Fifth, we must enlarge NATO. Allies need to overcome the roadblocks to enlargement before the next NATO summit — including by inviting Montenegro to join the alliance — and to reaffirm that the open door policy is still intact and applies to any NATO aspirant, including Ukraine [bold mine-DL] if it so chooses.

Each new round of NATO enlargement has been harder to justify and more dangerous than the last, and in the case of Ukraine it would be reckless in the extreme. The U.S. and its allies already know that they’re not going to fight to defend Ukraine, so talk of future NATO membership is nonsense. Pretending that Ukraine may one day become part of the alliance keeps NATO expansion as a live issue and a pretext for Russian interference. European governments are not going to admit Ukraine into NATO, especially not after the last year and a half. Since that is the case, keeping the “door” open to “any NATO aspirant” creates an unrealistic expectation that continued eastward expansion still might happen. That offers false “reassurance” and doesn’t make the aspirants the least bit more secure. The fact that he still wants to keep the option available shows us just how unrealistic and confrontational Rubio’s “vision” for Europe is. Rubio’s support for sending weapons to Ukraine is further proof of this.

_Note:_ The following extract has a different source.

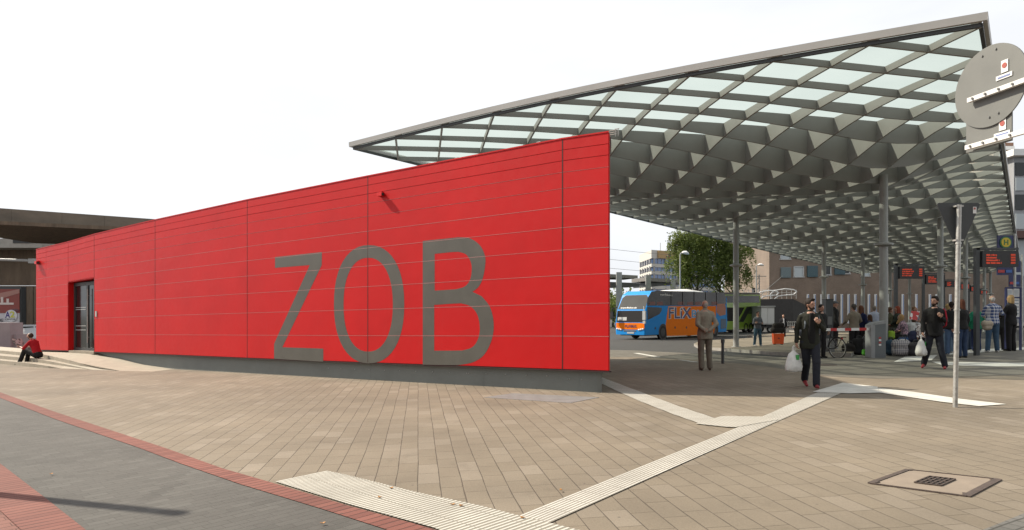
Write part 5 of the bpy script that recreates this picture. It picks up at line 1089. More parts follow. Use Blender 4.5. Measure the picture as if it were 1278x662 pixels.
def person(label, x, y=None, Y=None, hpx=None, H=1.75, face=180, pose=None, top=('shirt', 'c', (.1, .1, .1)), legs=('t', (.03, .03, .035)), shoes=('black_shoe', (.02, .02, .02)),
           hair=('short', (.03, .02, .015)), beard=None, sleeves='long', hem=.86, loose=1.0, far=False, lift=0., base=None, female=False, group=None, inner=None, skin_r=1.0):
    """x left(-)/right(+), y forward, z up in a 1.75 m standing frame; face = heading in degrees from +Y clockwise"""
    q = dict(STAND); q.update(pose or {})
    if base is None: base = gp(x, y, lift) if y else (lambda b: Vector((b.x, b.y, b.z+lift)))(gy(x, Y))
    if hpx: H = hpx*base.y/F
    k = H/1.75; root_rz = -R(face)
    V = lambda p: Vector(p)*k
    vox = (.016 if not far else .022)
    wsh = .92 if female else 1.0
    def torso(m, inf, z0=None, z1=None):
        P0, N0 = Vector(q['pel']), Vector(q['neck']); ax = (N0-P0); L_ = ax.length; ax.normalize(); fw = Vector((0, 1, 0)); fw = (fw-ax*fw.dot(ax)).normalized(); sx = Vector(q.get('sx', (1, 0, 0))); prof = [(-.10, .12, .095), (-.02, .168, .118), (.08, .165, .113), (.18, .142, .103), (.30, .150, .108), (.42, .168, .115), (.50, .150, .100), (.545, .115, .08), (.59, .07, .062)]
        if female: prof = [(-.10, .12, .10), (-.02, .175, .125), (.08, .165, .113), (.19, .128, .098), (.30, .140, .115), (.40, .162, .13), (.50, .165, .10), (.555, .11, .075), (.60, .05, .05)]
        rg = []
        for t_, rx, ry in prof:
            if z0 is not None and t_ < z0: continue
            if z1 is not None and t_ > z1: continue
            c = P0+ax*(t_*L_/.56); rg.append((V(c), sx*(rx*wsh+inf)*k, fw*(ry+inf)*k))
        m.loft(rg, seg=18)
    def arm(m, i, inf, to='wrist', only=None):
        s_, e, w_ = (Vector(q[n][i]) for n in ('sho', 'elb', 'wri')); s_.x *= wsh
        m.capsule(V(s_), V(e), (.052+inf)*k, (.043+inf)*k); nb = Vector(q['neck']); m.capsule(V(nb+(s_-nb)*.12+Vector((0, 0, .012))), V(s_+(nb-s_)*.12+Vector((0, 0, .004))), (.048+inf*.8)*k, (.044+inf)*k)
        if to == 'wrist': m.capsule(V(e), V(w_), (.042+inf)*k, (.030+inf*.9)*k)
        elif to == 'short': pass
    def leg(m, i, inf, lo=1.0):
        h, kn, an = (Vector(q[n][i]) for n in ('hip', 'knee', 'ank'))
        m.capsule(V(h), V(kn), (.086+inf)*k, (.058+inf)*k)
        an2 = kn.lerp(an, lo); m.capsule(V(kn), V(an2), (.057+inf)*k, (.040+inf*1.3)*k)
    # body: one continuous skin
    m = MB(); torso(m, 0)
    for i in (0, 1): arm(m, i, 0); leg(m, i, 0)
    N0, Hd = Vector(q['neck']), Vector(q['head']); m.capsule(V(N0-Vector((0, 0, .03))), V(Hd+Vector((0, -.02, -.06))), .055*k, .052*k)
    hr = Matrix.Rotation(R(q['look']), 3, 'Z') @ Matrix.Rotation(R(-q['nod']), 3, 'X')
    hv = lambda a, b, c: V(Hd+hr @ Vector((a, b, c)))
    m.ell(hv(0, -.008, .022), Vector((.076, .094, .098))*k, 16, 10, hr); m.capsule(hv(0, .030, -.045), hv(0, .022, -.02), .050*k, .064*k)
    m.ell(hv(0, .062, -.078), Vector((.028, .024, .020))*k, 10, 7, hr); m.capsule(hv(0, .085, .016), hv(0, .103, -.020), .010*k, .017*k)
    for s_ in (-1, 1): m.ell(hv(s_*.077, -.008, -.005), Vector((.012, .018, .030))*k, 8, 6, hr); m.ell(hv(s_*.03, .082, .028), Vector((.022, .012, .008))*k, 8, 6, hr)
    feet = []
    for i in (0, 1):                               # palms
        e, w_ = Vector(q['elb'][i]), Vector(q['wri'][i]); hd = q['hand'][i]; d = (Vector(hd[0]) if hd else (w_-e)).normalized(); m.capsule(V(w_), V(w_+d*.05), .028*k, .030*k)
        sd_ = Vector(hd[1]).normalized() if hd and len(hd) > 1 else Vector((0, 1, 0)); sd_ = (sd_-d*sd_.dot(d)).normalized(); m.ell(V(w_+d*.065), Vector((.018, .040, .045))*k, 12, 8, Matrix((d.cross(sd_), sd_, d)).transposed()); feet.append((w_, d, sd_, i))
    v, f_ = remesh(m, vox*k, 2); m = MB(); m.add(v, f_, None, 0)
    for (w_, d, sd_, i) in feet:                   # four unequal fingers and a thumb leaving the side of the palm
        nrm = d.cross(sd_)*(1 if i else -1); curl = .45
        for j, (o_, ln) in enumerate(((.030, .070), (.010, .080), (-.010, .074), (-.029, .058))):
            a = w_+d*.085+sd_*o_; b = a+(d*math.cos(curl)-nrm*math.sin(curl)).normalized()*ln*.5; c = b+(d*math.cos(curl*2.4)-nrm*math.sin(curl*2.4)).normalized()*ln*.5
            m.capsule(V(a-d*.02), V(b), .0095*k, .0085*k, 6); m.capsule(V(b), V(c), .0085*k, .007*k, 6)
        a = w_+d*.035+sd_*.030; b = a+(d*.7+sd_*.7).normalized()*.035; m.capsule(V(a), V(b), .012*k, .010*k, 6); m.capsule(V(b), V(b+(d-nrm*.5).normalized()*.03), .010*k, .008*k, 6)
    for s_ in (-1, 1): m.ell(hv(s_*.031, .083, .010), Vector((.011, .007, .007))*k, 8, 6, hr, mi=1); m.ell(hv(s_*.031, .086, .030), Vector((.018, .006, .004))*k, 8, 5, hr, mi=3)
    m.ell(hv(0, .087, -.050), Vector((.023, .008, .006))*k, 8, 6, hr, mi=2)
    hm = cloth('hair_%02d%02d%02d' % tuple(int(c*99) for c in hair[1]), hair[1], .7)
    body = m.build('person', [SKIN, EYE_M, LIP, hm], None, False, True); body.location = base; body.rotation_euler = (0, 0, root_rz); tag(body, label, 'person', group)
    def shell(name, prims, mat, wr=.006, sm=2, vx=vox):
        v, f_ = remesh(prims, vx*k, sm); w2 = []
        for p in v:
            n_ = noise.noise_vector(Vector((p.x*9, p.y*9, p.z*6+hash(name) % 7)))*wr+noise.noise_vector(Vector((p.x*24, p.y*24, p.z*15)))*wr*.5; w2.append(p+n_)
        o = MB().add(w2, f_).build(name, mat, body, False, True); return o
    # trousers / skirt
    m = MB(); torso(m, .014, None, .10)
    for i in (0, 1): leg(m, i, .025, .98)
    lm = cloth('legs_'+legs[0], legs[1]); shell('trousers', m, lm)
    # shoes
    for i in (0, 1):
        an = Vector(q['ank'][i]); fd = Vector((*q['foot'][i], 0)).normalized(); pt_ = q.get('pitch', (0, 0))[i]; dz = Vector((0, 0, -math.tan(R(pt_))))
        m = MB(); m.capsule(V(an+Vector((0, 0, .005))), V(an-Vector((0, 0, .035))-fd*.02), .045*k, .043*k); m.capsule(V(an-Vector((0, 0, .047))-fd*.035), V(an-Vector((0, 0, .050))+(fd+dz)*.15), .038*k, .034*k); m.capsule(V(an-Vector((0, 0, .03))+fd*.03), V(an-Vector((0, 0, .045))+(fd+dz)*.12), .04*k, .032*k)
        v, f_ = remesh(m, .014*k, 2); zm = min(p.z for p in v); MB().add(v, f_).build('shoe', cloth(shoes[0], shoes[1], .5), body, False, True)
    # top
    kind, cn, cc_ = top; inf = {'shirt': .014, 'tee': .013, 'sweater': .018, 'jacket': .022, 'coat': .026}[kind]*loose
    m = MB(); torso(m, inf, (hem-.93) if hem > .93 else -.03, .56)
    if hem < .93:
        P0 = Vector(q['pel']); a = P0+Vector((0, 0, hem-.93)); N1 = (Vector(q['neck'])-P0).normalized()
        m.loft([(V(P0-N1*(.93-hem)), Vector((.168*wsh+inf, 0, 0))*k, Vector((0, .122+inf, 0))*k), (V(P0-N1*(.93-hem)*.5), Vector((.178*wsh+inf, 0, 0))*k, Vector((0, .126+inf, 0))*k), (V(P0+N1*.05), Vector((.168*wsh+inf, 0, 0))*k, Vector((0, .118+inf, 0))*k), (V(P0+N1*.2), Vector((.14*wsh+inf, 0, 0))*k, Vector((0, .1+inf, 0))*k)], seg=18)
    for i in (0, 1): arm(m, i, inf*.75, 'wrist' if sleeves == 'long' else 'short')
    m.capsule(V(N0+Vector((0, -.01, .0))), V(N0+Vector((0, -.005, .03 if kind in ('jacket', 'coat') else .0))), .066*k, .064*k)
    tm = _cl[cn] if cn in _cl else cloth(cn, cc_); tp = shell({'tee': 't_shirt'}.get(kind, kind), m, tm, .007 if kind != 'jacket' else .010)
    if inner:                                       # open front showing the shirt beneath
        P0 = Vector(q['pel']); m = MB(); ax = (N0-P0).normalized(); rg = []
        for t_, rx in ((-.05, .05), (.1, .065), (.30, .055), (.45, .042), (.56, .03)): c = P0+ax*t_+Vector((0, .100+inf*.6, 0)); rg.append((V(c), Vector((rx+.014, 0, 0))*k, Vector((0, .035, 0))*k))
        m.loft(rg, seg=12); MB().add(*remesh(m, vox*k, 1)).build('shirt_front', cloth(inner[0], inner[1]), body, False, True)
    # hair
    hk = hair[0]; m = MB()
    if hk in ('short', 'bob', 'long', 'full'):
        g_ = 1.05 if hk != 'full' else 1.09
        m.ell(hv(0, -.022, .042), Vector((.079*g_, .090*g_, .090*g_))*k, 14, 9, hr); m.capsule(hv(0, -.05, .0), hv(0, -.055, -.045), .066*k, .05*k)
        for s_ in (-1, 1): m.capsule(hv(s_*.060, -.015, .05), hv(s_*.066, .002, .005), .024*k, .014*k)
        if hk == 'full': m.ell(hv(0, .045, .105), Vector((.055, .05, .025))*k, 12, 7, hr)
    if hk == 'bob': m.capsule(hv(0, -.04, .0), hv(0, -.045, -.11), .085*k, .08*k); [m.capsule(hv(s_*.062, 0, .03), hv(s_*.068, .005, -.10), .03*k, .03*k) for s_ in (-1, 1)]
    if hk == 'long': m.capsule(hv(0, -.05, .0), hv(0, -.08, -.26), .082*k, .07*k); [m.capsule(hv(s_*.062, -.005, .03), hv(s_*.085, .01, -.22), .032*k, .03*k) for s_ in (-1, 1)]
    if hk == 'ring':                                # balding: only sides and back
        m.capsule(hv(0, -.055, .01), hv(0, -.055, -.03), .062*k, .055*k); [m.capsule(hv(s_*.06, -.03, .02), hv(s_*.064, -.02, -.005), .026*k, .02*k) for s_ in (-1, 1)]
    if m.v: shell('hair', m, hm, .006, 1, .013)
    if hk == 'cap':
        m = MB(); m.ell(hv(0, -.012, .048), Vector((.085, .100, .075))*k, 14, 9, hr); m.ell(hv(0, .105, .045), Vector((.06, .065, .010))*k, 12, 6, hr); MB().add(*remesh(m, .012*k, 1)).build('cap', hm, body, False, True)
    if beard: m = MB(); m.ell(hv(0, .045, -.078), Vector((.050, .052, .032))*k, 12, 8, hr); m.ell(hv(0, .084, -.033), Vector((.026, .010, .005))*k, 8, 6, hr); [m.capsule(hv(s_*.066, .0, -.0), hv(s_*.050, .025, -.065), .009*k, .018*k) for s_ in (-1, 1)]; shell('beard', m, cloth('beard_dark', beard), .003, 1, .012)
    return body, k, V
def at(body, p, k=1.):                             # local point of a figure -> world
    return body.location+Matrix.Rotation(body.rotation_euler.z, 3, 'Z') @ (Vector(p)*k)
BK = (.022, .021, .022); DK = (.035, .035, .04); JN = (.05, .085, .15)
WALK = dict(hip=((-.09, 0, .90), (.09, 0, .90)), knee=((-.095, -.04, .50), (.10, .16, .52)), ank=((-.09, -.24, .14), (.09, .20, .095)), foot=((.05, 1), (-.05, 1)), pitch=(25, -8))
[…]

If Rubio wants to strengthen the defenses of existing allies and make them more secure, that is directly at odds with adding on new security commitments, putting additional burdens on alliance resources, and making the alliance an even larger, more unwieldy organization than it already is. Further enlarging NATO won’t make any existing members more secure, but will in all likelihood expand the alliance’s Article V commitment past the breaking point. Rubio’s “vision” for Europe amounts to describing how the U.S. can add to its existing commitments and how our government can devote more of its resources to European security. He refers to U.S.-European “partnership,” but has practically nothing to say about what our allies should be contributing to it. European allies won’t do significantly more to provide for their own security so long as they can count on the U.S. to do it for them. Rubio’s “vision” would reinforce that bad habit instead of challenging it.

It is telling that Rubio’s “vision” for Europe is focused on Russia to the exclusion of almost everything else. He doesn’t say anything one way or another about the TTIP or growing European opposition to it, the maintenance of U.S. relations with our major allies, or how his pledge to scrap a nuclear deal with Iran would affect relations with the major allies that are helping to negotiate it. Rubio’s “vision” for Europe is myopic and not one to be trusted.